My truck started, slowly but it still started, for 2 more days before we had the batteries tested and both of them came back failed.
The 6.0 wouldn't start with those batteries. My old 7.3 with 509,000 miles on the odometer would (but slowly)
I tell you that to say, if new batteries were to fix your issue, that means you still have other problems. Batteries should be a start or no start, not temperature dependent.
Good point just wasn't sure if maybe the glow plugs are not heating all the way? All of the injectors on the air box side spit the same amount of oil until it stopped cranking which was just enough to go through the firing order.
So it's 60 degrees out today and it started right up. I m very lost. What else can I check before putting valve cover back on it wants to keep starting for some reason with the valve cover off. The injectors are all spitting the same amount of oil. What do I check now?
Starts fine with DS valve cover off but not when installed? Check for chafed wiring where the harness from the 42 pin connector crosses the valve cover. Just a thought.
I'm starting to wonder about the harness now. This morning o figure I would get it not to start it was 40 degrees out. But nope started right up missed for 5 seconds then was smooth.
If those wires short to ground (against a valve cover, bracket, or any other metal object) they can cause a no start or stall situation. Tape up all the chaffed wires and look for more before you try again.

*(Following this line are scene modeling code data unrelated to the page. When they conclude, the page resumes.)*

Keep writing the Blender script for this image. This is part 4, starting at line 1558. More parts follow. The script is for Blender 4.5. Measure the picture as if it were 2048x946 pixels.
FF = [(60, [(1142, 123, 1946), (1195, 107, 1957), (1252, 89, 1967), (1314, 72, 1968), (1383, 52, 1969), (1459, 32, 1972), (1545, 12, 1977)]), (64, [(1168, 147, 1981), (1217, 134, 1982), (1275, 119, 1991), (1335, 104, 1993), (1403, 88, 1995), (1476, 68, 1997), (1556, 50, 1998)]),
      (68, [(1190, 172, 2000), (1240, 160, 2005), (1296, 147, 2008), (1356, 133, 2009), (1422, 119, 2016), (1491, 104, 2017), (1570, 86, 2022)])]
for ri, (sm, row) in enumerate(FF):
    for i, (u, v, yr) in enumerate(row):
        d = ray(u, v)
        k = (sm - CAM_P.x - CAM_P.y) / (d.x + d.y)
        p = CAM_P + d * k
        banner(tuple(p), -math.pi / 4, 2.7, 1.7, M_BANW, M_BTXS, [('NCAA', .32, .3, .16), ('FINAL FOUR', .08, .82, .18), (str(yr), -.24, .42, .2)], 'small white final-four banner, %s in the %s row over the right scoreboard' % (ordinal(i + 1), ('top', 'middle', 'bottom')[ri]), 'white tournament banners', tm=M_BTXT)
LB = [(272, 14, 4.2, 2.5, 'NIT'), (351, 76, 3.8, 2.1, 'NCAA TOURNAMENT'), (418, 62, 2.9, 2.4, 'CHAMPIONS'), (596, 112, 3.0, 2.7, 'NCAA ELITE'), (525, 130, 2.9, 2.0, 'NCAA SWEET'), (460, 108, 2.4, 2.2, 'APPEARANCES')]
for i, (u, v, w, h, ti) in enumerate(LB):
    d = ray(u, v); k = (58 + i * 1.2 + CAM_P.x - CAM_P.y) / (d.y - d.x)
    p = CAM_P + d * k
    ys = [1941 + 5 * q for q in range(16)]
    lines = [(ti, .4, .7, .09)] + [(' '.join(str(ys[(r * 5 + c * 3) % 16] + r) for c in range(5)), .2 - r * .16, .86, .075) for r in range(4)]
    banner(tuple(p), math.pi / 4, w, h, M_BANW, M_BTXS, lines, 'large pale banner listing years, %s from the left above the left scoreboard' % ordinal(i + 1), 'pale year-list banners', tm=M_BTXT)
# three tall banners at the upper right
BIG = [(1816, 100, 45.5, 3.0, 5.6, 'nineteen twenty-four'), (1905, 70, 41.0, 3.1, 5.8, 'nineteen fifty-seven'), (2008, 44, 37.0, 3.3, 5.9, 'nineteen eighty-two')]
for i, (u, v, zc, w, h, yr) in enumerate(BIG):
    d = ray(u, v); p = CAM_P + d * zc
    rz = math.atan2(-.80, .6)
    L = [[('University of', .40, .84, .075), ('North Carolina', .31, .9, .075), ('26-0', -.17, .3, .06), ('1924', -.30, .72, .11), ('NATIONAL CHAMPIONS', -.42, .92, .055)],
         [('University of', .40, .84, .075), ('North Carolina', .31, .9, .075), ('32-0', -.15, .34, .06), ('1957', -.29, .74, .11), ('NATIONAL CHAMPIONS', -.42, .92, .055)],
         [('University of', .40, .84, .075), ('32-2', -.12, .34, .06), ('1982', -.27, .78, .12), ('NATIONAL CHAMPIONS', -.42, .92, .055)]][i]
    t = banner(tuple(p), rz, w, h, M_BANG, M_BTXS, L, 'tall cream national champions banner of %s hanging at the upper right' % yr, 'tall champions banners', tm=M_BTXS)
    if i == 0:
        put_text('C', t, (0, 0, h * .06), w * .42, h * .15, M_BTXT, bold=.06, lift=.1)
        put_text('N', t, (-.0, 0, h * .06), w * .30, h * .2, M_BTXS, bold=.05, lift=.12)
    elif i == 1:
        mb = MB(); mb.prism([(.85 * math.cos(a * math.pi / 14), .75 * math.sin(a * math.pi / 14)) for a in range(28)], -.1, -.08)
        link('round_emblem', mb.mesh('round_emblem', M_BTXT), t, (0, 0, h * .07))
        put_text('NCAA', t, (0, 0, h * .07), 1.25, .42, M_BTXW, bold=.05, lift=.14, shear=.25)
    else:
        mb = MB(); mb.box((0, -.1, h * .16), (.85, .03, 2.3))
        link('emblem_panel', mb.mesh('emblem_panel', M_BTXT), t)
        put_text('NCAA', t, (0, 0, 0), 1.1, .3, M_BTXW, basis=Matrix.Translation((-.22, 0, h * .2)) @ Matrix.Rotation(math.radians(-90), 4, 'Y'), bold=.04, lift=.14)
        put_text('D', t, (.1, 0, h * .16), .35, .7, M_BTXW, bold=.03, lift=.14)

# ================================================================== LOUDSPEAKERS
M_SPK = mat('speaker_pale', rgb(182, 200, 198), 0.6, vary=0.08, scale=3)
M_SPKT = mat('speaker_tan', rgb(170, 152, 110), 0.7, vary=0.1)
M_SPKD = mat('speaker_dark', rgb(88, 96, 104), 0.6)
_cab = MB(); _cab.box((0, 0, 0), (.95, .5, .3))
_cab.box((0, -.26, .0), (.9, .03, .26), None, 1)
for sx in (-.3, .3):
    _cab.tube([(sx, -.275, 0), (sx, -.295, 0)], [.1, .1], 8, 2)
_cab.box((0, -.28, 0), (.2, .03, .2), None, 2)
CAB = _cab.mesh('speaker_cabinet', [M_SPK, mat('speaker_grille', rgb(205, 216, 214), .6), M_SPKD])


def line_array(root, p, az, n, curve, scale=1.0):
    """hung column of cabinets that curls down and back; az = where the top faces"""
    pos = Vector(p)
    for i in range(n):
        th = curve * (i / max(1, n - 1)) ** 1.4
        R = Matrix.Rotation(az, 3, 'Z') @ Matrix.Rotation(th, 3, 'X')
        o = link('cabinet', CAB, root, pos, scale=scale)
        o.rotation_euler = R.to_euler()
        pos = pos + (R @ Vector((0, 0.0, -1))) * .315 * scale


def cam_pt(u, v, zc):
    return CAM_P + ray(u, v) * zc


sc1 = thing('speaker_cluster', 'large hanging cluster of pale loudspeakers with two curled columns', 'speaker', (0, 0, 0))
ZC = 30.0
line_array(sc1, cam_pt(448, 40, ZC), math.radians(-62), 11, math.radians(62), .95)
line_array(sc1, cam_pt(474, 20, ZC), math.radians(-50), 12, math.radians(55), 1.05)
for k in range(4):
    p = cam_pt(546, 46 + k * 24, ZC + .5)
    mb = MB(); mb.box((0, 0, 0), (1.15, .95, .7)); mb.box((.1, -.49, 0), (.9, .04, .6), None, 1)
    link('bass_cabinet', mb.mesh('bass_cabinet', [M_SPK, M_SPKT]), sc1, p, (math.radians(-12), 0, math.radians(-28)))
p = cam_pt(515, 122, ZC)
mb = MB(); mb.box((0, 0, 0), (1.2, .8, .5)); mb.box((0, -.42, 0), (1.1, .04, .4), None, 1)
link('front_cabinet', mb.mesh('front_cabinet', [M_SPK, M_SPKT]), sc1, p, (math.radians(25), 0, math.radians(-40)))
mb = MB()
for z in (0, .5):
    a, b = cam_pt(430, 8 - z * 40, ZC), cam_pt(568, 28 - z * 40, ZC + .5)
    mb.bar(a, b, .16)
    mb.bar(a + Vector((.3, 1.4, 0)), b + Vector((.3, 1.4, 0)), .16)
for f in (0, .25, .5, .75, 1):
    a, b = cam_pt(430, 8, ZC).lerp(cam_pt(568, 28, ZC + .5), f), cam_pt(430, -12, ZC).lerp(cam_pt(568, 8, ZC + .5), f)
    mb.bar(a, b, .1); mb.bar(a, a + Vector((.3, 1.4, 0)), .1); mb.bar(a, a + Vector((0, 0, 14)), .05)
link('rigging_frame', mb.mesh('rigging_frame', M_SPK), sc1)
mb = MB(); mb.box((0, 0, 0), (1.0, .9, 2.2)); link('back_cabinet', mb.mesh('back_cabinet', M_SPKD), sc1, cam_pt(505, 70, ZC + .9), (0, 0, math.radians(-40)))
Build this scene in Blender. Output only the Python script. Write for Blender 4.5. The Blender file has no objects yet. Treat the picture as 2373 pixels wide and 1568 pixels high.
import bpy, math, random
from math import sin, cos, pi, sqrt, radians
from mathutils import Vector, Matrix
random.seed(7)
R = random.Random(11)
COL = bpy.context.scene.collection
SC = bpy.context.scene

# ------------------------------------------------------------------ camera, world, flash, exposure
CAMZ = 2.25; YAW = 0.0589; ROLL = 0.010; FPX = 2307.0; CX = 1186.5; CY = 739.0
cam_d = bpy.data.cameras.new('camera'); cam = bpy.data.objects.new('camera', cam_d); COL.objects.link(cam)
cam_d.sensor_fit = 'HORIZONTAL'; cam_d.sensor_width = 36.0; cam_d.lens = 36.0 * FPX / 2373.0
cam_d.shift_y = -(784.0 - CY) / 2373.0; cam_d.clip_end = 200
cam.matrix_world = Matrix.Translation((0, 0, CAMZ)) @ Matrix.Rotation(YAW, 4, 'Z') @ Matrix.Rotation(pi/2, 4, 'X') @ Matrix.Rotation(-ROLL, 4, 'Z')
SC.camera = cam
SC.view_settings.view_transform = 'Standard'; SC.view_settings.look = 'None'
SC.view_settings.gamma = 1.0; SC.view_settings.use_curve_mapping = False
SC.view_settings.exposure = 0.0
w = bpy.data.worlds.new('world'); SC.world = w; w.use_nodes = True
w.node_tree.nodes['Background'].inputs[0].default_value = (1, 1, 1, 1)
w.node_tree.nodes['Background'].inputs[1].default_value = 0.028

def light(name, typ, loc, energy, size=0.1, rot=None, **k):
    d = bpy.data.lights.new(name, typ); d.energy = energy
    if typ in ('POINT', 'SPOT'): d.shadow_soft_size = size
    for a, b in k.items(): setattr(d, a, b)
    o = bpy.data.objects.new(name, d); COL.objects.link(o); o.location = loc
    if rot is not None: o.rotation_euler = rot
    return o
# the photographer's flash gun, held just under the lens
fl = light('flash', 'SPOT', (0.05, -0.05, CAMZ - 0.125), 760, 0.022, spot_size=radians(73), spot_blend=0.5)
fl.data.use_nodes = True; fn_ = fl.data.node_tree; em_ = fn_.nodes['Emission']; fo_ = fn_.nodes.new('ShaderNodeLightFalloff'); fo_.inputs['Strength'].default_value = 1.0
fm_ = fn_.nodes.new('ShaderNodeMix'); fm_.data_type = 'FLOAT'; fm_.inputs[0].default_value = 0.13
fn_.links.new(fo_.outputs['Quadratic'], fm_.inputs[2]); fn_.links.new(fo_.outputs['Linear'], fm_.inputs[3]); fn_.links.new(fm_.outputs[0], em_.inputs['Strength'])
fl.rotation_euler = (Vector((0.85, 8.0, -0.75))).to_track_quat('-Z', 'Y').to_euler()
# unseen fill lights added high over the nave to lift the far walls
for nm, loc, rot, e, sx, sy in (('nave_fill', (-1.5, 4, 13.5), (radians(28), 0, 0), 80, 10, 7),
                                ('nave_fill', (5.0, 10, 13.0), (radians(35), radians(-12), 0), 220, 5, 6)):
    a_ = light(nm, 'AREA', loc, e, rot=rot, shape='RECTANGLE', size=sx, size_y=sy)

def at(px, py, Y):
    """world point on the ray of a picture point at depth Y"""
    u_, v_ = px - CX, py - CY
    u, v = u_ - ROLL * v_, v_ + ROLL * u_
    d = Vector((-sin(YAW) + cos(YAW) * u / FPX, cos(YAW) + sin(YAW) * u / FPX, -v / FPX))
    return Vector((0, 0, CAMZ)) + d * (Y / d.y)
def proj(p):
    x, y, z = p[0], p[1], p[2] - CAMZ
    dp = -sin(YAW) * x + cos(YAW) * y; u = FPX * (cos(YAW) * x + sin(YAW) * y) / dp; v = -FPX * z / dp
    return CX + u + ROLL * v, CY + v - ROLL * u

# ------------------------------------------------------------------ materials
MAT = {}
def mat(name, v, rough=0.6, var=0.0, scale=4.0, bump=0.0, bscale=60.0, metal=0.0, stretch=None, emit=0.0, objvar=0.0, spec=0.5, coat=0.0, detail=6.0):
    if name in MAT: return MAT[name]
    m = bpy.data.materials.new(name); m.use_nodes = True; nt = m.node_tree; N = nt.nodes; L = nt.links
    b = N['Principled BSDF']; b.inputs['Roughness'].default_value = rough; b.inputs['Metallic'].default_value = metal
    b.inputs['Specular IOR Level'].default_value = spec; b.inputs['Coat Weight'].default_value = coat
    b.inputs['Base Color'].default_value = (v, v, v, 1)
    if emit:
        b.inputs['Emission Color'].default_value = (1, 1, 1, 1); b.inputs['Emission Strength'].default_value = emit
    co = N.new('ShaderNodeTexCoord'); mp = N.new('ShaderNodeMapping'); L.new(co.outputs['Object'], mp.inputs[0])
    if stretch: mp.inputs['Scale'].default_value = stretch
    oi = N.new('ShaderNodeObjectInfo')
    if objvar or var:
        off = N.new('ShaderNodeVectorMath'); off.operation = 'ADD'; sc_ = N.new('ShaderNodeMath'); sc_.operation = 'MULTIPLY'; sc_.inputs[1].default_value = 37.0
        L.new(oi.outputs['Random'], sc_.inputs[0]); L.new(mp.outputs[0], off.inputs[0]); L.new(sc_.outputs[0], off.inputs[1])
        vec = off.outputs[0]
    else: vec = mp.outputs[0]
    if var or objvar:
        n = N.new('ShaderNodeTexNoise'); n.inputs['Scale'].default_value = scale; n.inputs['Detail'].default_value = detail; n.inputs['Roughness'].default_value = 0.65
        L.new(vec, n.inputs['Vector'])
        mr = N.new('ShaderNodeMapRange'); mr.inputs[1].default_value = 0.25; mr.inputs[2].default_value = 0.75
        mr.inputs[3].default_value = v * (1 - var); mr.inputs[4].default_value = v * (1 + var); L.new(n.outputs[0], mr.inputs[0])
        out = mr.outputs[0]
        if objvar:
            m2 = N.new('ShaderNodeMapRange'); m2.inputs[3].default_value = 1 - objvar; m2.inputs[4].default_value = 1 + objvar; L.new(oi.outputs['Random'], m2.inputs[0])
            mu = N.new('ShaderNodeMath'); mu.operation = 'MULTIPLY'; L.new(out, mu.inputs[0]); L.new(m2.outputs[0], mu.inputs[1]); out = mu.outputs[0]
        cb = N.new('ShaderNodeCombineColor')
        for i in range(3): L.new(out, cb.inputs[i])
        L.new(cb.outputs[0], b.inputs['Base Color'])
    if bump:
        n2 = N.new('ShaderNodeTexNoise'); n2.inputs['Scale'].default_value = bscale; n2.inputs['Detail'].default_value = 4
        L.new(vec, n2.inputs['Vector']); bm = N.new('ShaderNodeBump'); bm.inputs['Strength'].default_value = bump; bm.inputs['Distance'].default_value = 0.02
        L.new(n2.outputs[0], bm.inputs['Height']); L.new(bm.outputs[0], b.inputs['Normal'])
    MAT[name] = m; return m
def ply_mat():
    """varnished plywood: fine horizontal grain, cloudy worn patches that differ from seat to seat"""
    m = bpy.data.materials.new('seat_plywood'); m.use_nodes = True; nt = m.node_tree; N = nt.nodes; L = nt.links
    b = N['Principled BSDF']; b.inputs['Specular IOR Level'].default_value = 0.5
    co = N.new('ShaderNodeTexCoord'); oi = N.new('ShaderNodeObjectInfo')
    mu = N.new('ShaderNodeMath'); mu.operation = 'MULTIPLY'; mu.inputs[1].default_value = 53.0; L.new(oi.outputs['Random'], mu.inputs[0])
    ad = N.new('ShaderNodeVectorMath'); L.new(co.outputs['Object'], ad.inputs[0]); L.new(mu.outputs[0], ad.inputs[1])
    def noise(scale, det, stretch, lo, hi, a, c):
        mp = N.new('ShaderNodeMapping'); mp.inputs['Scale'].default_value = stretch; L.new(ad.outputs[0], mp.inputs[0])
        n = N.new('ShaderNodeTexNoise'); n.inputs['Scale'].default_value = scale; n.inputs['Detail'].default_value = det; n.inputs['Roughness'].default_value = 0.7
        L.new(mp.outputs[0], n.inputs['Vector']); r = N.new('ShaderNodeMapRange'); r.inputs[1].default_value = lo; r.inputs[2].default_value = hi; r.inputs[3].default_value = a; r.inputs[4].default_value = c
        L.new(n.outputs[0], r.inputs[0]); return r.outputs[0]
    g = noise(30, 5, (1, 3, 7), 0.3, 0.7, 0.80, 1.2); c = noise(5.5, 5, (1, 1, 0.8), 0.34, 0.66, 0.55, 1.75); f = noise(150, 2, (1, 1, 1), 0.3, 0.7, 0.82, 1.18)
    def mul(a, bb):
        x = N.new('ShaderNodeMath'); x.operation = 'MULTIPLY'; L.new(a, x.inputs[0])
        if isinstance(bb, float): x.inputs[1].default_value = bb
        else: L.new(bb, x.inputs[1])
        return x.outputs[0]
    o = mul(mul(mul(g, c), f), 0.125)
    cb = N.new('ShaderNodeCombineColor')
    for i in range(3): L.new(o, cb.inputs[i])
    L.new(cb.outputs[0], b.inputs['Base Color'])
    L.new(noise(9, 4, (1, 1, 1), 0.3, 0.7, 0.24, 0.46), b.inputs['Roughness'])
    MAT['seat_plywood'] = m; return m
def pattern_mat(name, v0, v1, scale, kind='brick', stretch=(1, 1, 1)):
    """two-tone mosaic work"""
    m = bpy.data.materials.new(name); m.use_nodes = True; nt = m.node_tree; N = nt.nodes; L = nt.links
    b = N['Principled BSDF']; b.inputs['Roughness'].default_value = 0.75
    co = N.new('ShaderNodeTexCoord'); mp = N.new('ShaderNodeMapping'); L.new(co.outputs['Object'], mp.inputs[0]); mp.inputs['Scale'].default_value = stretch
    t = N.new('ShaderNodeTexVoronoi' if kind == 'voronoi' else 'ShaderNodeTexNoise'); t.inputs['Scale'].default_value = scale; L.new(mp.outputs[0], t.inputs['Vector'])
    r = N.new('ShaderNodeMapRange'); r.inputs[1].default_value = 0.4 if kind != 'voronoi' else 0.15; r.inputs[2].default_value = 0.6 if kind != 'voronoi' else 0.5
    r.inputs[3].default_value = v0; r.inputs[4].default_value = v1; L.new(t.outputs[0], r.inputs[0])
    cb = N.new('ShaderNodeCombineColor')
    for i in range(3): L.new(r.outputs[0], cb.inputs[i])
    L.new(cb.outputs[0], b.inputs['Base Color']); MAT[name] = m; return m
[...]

Be sure to check the wires coming out the bottom of the 42 pin connector that rest on the valve cover, as well as the wires coming out of the back of the connector and go over the valve cover.
The wire that rubbed through was on the valve cover. Does anyone know what it's for? To cause that many issues. I will try to start it tomarrow morning to see if it still cold starts. I'm not sure what the other bare wire is for but I wrapped up everything tight with rubber tape.
36 degrees this morning and I knew it was going to happen. Did not start sounded like it tried but nope. Also I happens to notice yesterday a small amount of a mainly white with tint of blue smoke ( it's a little wet by the epbv).
The truck has no power until it warms up no power so bad it barely moves. Was warmed up for 15-20 mins.
Also has a miss or hesitation when parked at 2400 rpm it does not want to go over that. Fights it then does but hard to get it to go past 2400.